* What is needed:
Write out the material exactly, leaving every picture behind.

* Given data:

^^^^^^^^

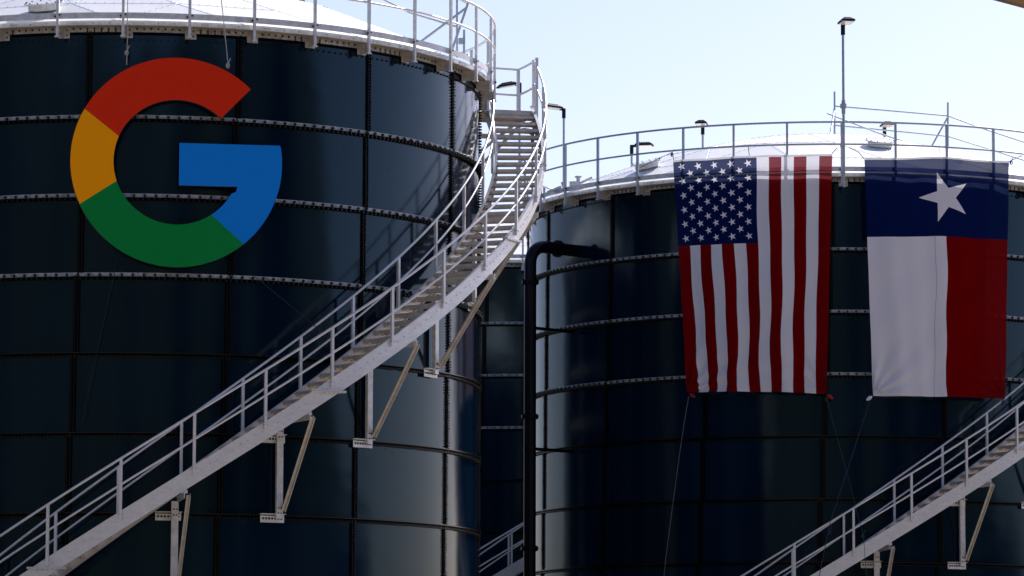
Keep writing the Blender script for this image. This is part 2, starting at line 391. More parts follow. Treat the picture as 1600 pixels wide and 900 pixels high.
    while a < lim[1] and detail:
        rm.cap(pol(R + 0.022, a, ZZ(12.392)), nrm(a), 0.021, 0.014, 8, 1)
        if (i // 5) % 3 == 1: rm.cap(pol(R + 0.022, a, ZZ(12.352)), nrm(a), 0.019, 0.014, 8, 1)
        a += 0.125 / R * 57.3; i += 1
    rm.build('rim_angle', [M_STRIP, M_BOLT], root)
    fa = MB()
    fa.arc_band([(R + 0.026, ZZ(12.418)), (R + 0.20, ZZ(12.418)), (R + 0.20, ZZ(12.428)), (R + 0.026, ZZ(12.428))], 0, 360, 240, 1)
    fa.arc_band([(R + 0.190, ZZ(12.429)), (R + 0.204, ZZ(12.429)), (R + 0.204, ZZ(12.510)), (R + 0.190, ZZ(12.510))], 0, 360, 240, 0)
    if detail:
        for a in range(-110, 111, 10):       # joint plates and small screws
            fa.arc_band([(R + 0.206, ZZ(12.434)), (R + 0.210, ZZ(12.434)), (R + 0.210, ZZ(12.507)), (R + 0.206, ZZ(12.507))], a + 3.1, a + 4.3, 3, 0)
            for q in (3.3, 3.7, 4.1, 6.5, 9.0): fa.cap(pol(R + 0.204, a + q, ZZ(12.465)), nrm(a + q), 0.010, 0.012, 5, 2)
    fa.build('fascia', [M_GALV, M_SOFFIT, M_BOLT], root)
    tb = MB(); tb.arc_band([(R + 0.262, ZZ(12.535)), (R + 0.270, ZZ(12.535)), (R + 0.270, ZZ(12.640)), (R + 0.262, ZZ(12.640))], 0, 360, 240, 0)
    tb.build('toe_board', M_GALV, root)
    # dome roof of flat triangular panels
    k_ = R / 6.952; prof = [(R + 0.188, 12.52), (5.9 * k_, 13.05), (4.27 * k_, 13.66), (2.2 * k_, 14.17), (0.0, 14.40)]
    rf = MB(); ns = 18; ringsv = []
    for i, (r, z) in enumerate(prof[:-1]):
        ringsv.append([pol(r, (s_ + (0.5 if i % 2 else 0)) * 360 / ns, ZZ(z)) for s_ in range(ns)])
    apex = Vector((0, 0, ZZ(14.40))); ribs = []
    # eave is a true circle
    ed = [pol(R + 0.188, a * 5, ZZ(12.505)) for a in range(72)]
    for i in range(len(ringsv) - 1):
        A, B = ringsv[i], ringsv[i + 1]
        for s_ in range(ns):
            s2 = (s_ + 1) % ns
            if i % 2 == 0: tr = [(A[s_], A[s2], B[s_]), (A[s2], B[s2], B[s_])]; ribs += [(A[s_], B[s_]), (A[s2], B[s_]), (B[s_], B[s2])]
            else: tr = [(A[s_], A[s2], B[s2]), (A[s_], B[s2], B[s_])]; ribs += [(A[s_], B[s_]), (A[s_], B[s2]), (B[s_], B[s2])]
            for t in tr: rf.add(t, [(0, 1, 2)], 0)
    for s_ in range(ns):
        rf.add([ringsv[-1][s_], ringsv[-1][(s_ + 1) % ns], apex], [(0, 1, 2)], 0); ribs.append((ringsv[-1][s_], apex))
    for s_ in range(72):                     # skirt closing the gap to the circular eave
        a = s_ * 5; rf.add([pol(R + 0.188, a, ZZ(12.515)), pol(R + 0.188, a + 5, ZZ(12.515)), pol(R - 0.25, a + 5, ZZ(12.645)), pol(R - 0.25, a, ZZ(12.645))], [(0, 1, 2, 3)], 0)
    for a, b in ribs:
        d = (b - a); rf.tube([a + Vector((0, 0, -.004)), b + Vector((0, 0, -.004))], 0.010, 5, mi=0)
        if detail:
            n_ = int(d.length / 0.16)
            sd_ = d.normalized().cross(Vector((0, 0, 1))) * 0.03
            for q in range(n_): rf.cap(a + d * (q + .5) / n_ + Vector((0, 0, .004)) + sd_, (0, 0, 1), 0.010, 0.006, 4, 1)
    roof = rf.build('roof', [M_ROOF, M_BOLT], root)
    # guardrail: top rail with mid rail, posts and brackets of its own
    gr = MB(); RG = R + 0.30
    def circ(z, r): return [pol(RG, a, ZZ(z)) for a in range(0, 361, 3)]
    gr.tube(circ(13.64, 0), 0.024, 8, caps=False)
    guard = gr.build('guardrail', M_POLE if k != 1 else M_ALU, root)
    mr = MB(); mr.tube(circ(13.14, 0), 0.022, 8, caps=False); mr.build('mid_rail', guard.data.materials[0], guard)
    pm = MB(); pm.box((0, -RG, ZZ(12.92)), (1, 0, 0), (0, 1, 0), (0, 0, 1), 0.024, 0.024, 0.70)
    pm.box((0.0, -RG - 0.0, ZZ(12.212)), (1, 0, 0), (0, 1, 0), (0, 0, 1), 0.045, 0.035, 0.010)
    pm.cap((0.03, -RG - 0.02, ZZ(12.60)), (1, 0, 0), 0.02, 0.03, 6, 1); pm.cap((-0.03, -RG - 0.02, ZZ(12.57)), (-1, 0, 0), 0.02, 0.03, 6, 1)
    post_me = pm.build('post', [M_POLE if k != 1 else M_GALV, M_BOLT], mesh_only=True)
    bm_ = MB()
    bm_.box((0.05, -R - 0.030, ZZ(12.33)), (1, 0, 0), (0, 1, 0), (0, 0, 1), 0.10, 0.006, 0.105)
    bm_.box((0.030, -R - 0.165, ZZ(12.325)), (1, 0, 0), (0, 1, 0), (0, 0, 1), 0.005, 0.128, 0.098)
    for zz in (12.28, 12.37): bm_.cap((0.10, -R - 0.036, ZZ(zz)), (0, -1, 0), 0.017, 0.018, 6, 1); bm_.cap((0.036, -R - 0.24, ZZ(zz)), (1, 0, 0), 0.010, 0.012, 6, 1)
    br_me = bm_.build('bracket', [M_BRK, M_BOLT], mesh_only=True)
    n_p = int(round(360 / gstep)) - 1
    i0 = -int((180 + gp0) / gstep)
    for i in range(i0, i0 + n_p + 1):
        a = gp0 + i * gstep
        link('post', post_me, guard, R_(a)); 
        b = link('bracket', br_me, root, R_(a))
    bs = MB(); bs.arc_band([(R - 0.3, 0.0), (R + 0.35, 0.0), (R + 0.35, 0.27), (R - 0.3, 0.27)], 0, 360, 120, 0); bs.build('base_ring', M_CONC, root)
    return root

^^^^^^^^

* Task answer:
Keep writing the Blender script for this image. This is part 2, starting at line 391. More parts follow. Treat the picture as 1600 pixels wide and 900 pixels high.
    while a < lim[1] and detail:
        rm.cap(pol(R + 0.022, a, ZZ(12.392)), nrm(a), 0.021, 0.014, 8, 1)
        if (i // 5) % 3 == 1: rm.cap(pol(R + 0.022, a, ZZ(12.352)), nrm(a), 0.019, 0.014, 8, 1)
        a += 0.125 / R * 57.3; i += 1
    rm.build('rim_angle', [M_STRIP, M_BOLT], root)
    fa = MB()
    fa.arc_band([(R + 0.026, ZZ(12.418)), (R + 0.20, ZZ(12.418)), (R + 0.20, ZZ(12.428)), (R + 0.026, ZZ(12.428))], 0, 360, 240, 1)
    fa.arc_band([(R + 0.190, ZZ(12.429)), (R + 0.204, ZZ(12.429)), (R + 0.204, ZZ(12.510)), (R + 0.190, ZZ(12.510))], 0, 360, 240, 0)
    if detail:
        for a in range(-110, 111, 10):       # joint plates and small screws
            fa.arc_band([(R + 0.206, ZZ(12.434)), (R + 0.210, ZZ(12.434)), (R + 0.210, ZZ(12.507)), (R + 0.206, ZZ(12.507))], a + 3.1, a + 4.3, 3, 0)
            for q in (3.3, 3.7, 4.1, 6.5, 9.0): fa.cap(pol(R + 0.204, a + q, ZZ(12.465)), nrm(a + q), 0.010, 0.012, 5, 2)
    fa.build('fascia', [M_GALV, M_SOFFIT, M_BOLT], root)
    tb = MB(); tb.arc_band([(R + 0.262, ZZ(12.535)), (R + 0.270, ZZ(12.535)), (R + 0.270, ZZ(12.640)), (R + 0.262, ZZ(12.640))], 0, 360, 240, 0)
    tb.build('toe_board', M_GALV, root)
    # dome roof of flat triangular panels
    k_ = R / 6.952; prof = [(R + 0.188, 12.52), (5.9 * k_, 13.05), (4.27 * k_, 13.66), (2.2 * k_, 14.17), (0.0, 14.40)]
    rf = MB(); ns = 18; ringsv = []
    for i, (r, z) in enumerate(prof[:-1]):
        ringsv.append([pol(r, (s_ + (0.5 if i % 2 else 0)) * 360 / ns, ZZ(z)) for s_ in range(ns)])
    apex = Vector((0, 0, ZZ(14.40))); ribs = []
    # eave is a true circle
    ed = [pol(R + 0.188, a * 5, ZZ(12.505)) for a in range(72)]
    for i in range(len(ringsv) - 1):
        A, B = ringsv[i], ringsv[i + 1]
        for s_ in range(ns):
            s2 = (s_ + 1) % ns
            if i % 2 == 0: tr = [(A[s_], A[s2], B[s_]), (A[s2], B[s2], B[s_])]; ribs += [(A[s_], B[s_]), (A[s2], B[s_]), (B[s_], B[s2])]
            else: tr = [(A[s_], A[s2], B[s2]), (A[s_], B[s2], B[s_])]; ribs += [(A[s_], B[s_]), (A[s_], B[s2]), (B[s_], B[s2])]
            for t in tr: rf.add(t, [(0, 1, 2)], 0)
    for s_ in range(ns):
        rf.add([ringsv[-1][s_], ringsv[-1][(s_ + 1) % ns], apex], [(0, 1, 2)], 0); ribs.append((ringsv[-1][s_], apex))
    for s_ in range(72):                     # skirt closing the gap to the circular eave
        a = s_ * 5; rf.add([pol(R + 0.188, a, ZZ(12.515)), pol(R + 0.188, a + 5, ZZ(12.515)), pol(R - 0.25, a + 5, ZZ(12.645)), pol(R - 0.25, a, ZZ(12.645))], [(0, 1, 2, 3)], 0)
    for a, b in ribs:
        d = (b - a); rf.tube([a + Vector((0, 0, -.004)), b + Vector((0, 0, -.004))], 0.010, 5, mi=0)
        if detail:
            n_ = int(d.length / 0.16)
            sd_ = d.normalized().cross(Vector((0, 0, 1))) * 0.03
            for q in range(n_): rf.cap(a + d * (q + .5) / n_ + Vector((0, 0, .004)) + sd_, (0, 0, 1), 0.010, 0.006, 4, 1)
    roof = rf.build('roof', [M_ROOF, M_BOLT], root)
    # guardrail: top rail with mid rail, posts and brackets of its own
    gr = MB(); RG = R + 0.30
    def circ(z, r): return [pol(RG, a, ZZ(z)) for a in range(0, 361, 3)]
    gr.tube(circ(13.64, 0), 0.024, 8, caps=False)
    guard = gr.build('guardrail', M_POLE if k != 1 else M_ALU, root)
    mr = MB(); mr.tube(circ(13.14, 0), 0.022, 8, caps=False); mr.build('mid_rail', guard.data.materials[0], guard)
    pm = MB(); pm.box((0, -RG, ZZ(12.92)), (1, 0, 0), (0, 1, 0), (0, 0, 1), 0.024, 0.024, 0.70)
    pm.box((0.0, -RG - 0.0, ZZ(12.212)), (1, 0, 0), (0, 1, 0), (0, 0, 1), 0.045, 0.035, 0.010)
    pm.cap((0.03, -RG - 0.02, ZZ(12.60)), (1, 0, 0), 0.02, 0.03, 6, 1); pm.cap((-0.03, -RG - 0.02, ZZ(12.57)), (-1, 0, 0), 0.02, 0.03, 6, 1)
    post_me = pm.build('post', [M_POLE if k != 1 else M_GALV, M_BOLT], mesh_only=True)
    bm_ = MB()
    bm_.box((0.05, -R - 0.030, ZZ(12.33)), (1, 0, 0), (0, 1, 0), (0, 0, 1), 0.10, 0.006, 0.105)
    bm_.box((0.030, -R - 0.165, ZZ(12.325)), (1, 0, 0), (0, 1, 0), (0, 0, 1), 0.005, 0.128, 0.098)
    for zz in (12.28, 12.37): bm_.cap((0.10, -R - 0.036, ZZ(zz)), (0, -1, 0), 0.017, 0.018, 6, 1); bm_.cap((0.036, -R - 0.24, ZZ(zz)), (1, 0, 0), 0.010, 0.012, 6, 1)
    br_me = bm_.build('bracket', [M_BRK, M_BOLT], mesh_only=True)
    n_p = int(round(360 / gstep)) - 1
    i0 = -int((180 + gp0) / gstep)
    for i in range(i0, i0 + n_p + 1):
        a = gp0 + i * gstep
        link('post', post_me, guard, R_(a)); 
        b = link('bracket', br_me, root, R_(a))
    bs = MB(); bs.arc_band([(R - 0.3, 0.0), (R + 0.35, 0.0), (R + 0.35, 0.27), (R - 0.3, 0.27)], 0, 360, 120, 0); bs.build('base_ring', M_CONC, root)
    return root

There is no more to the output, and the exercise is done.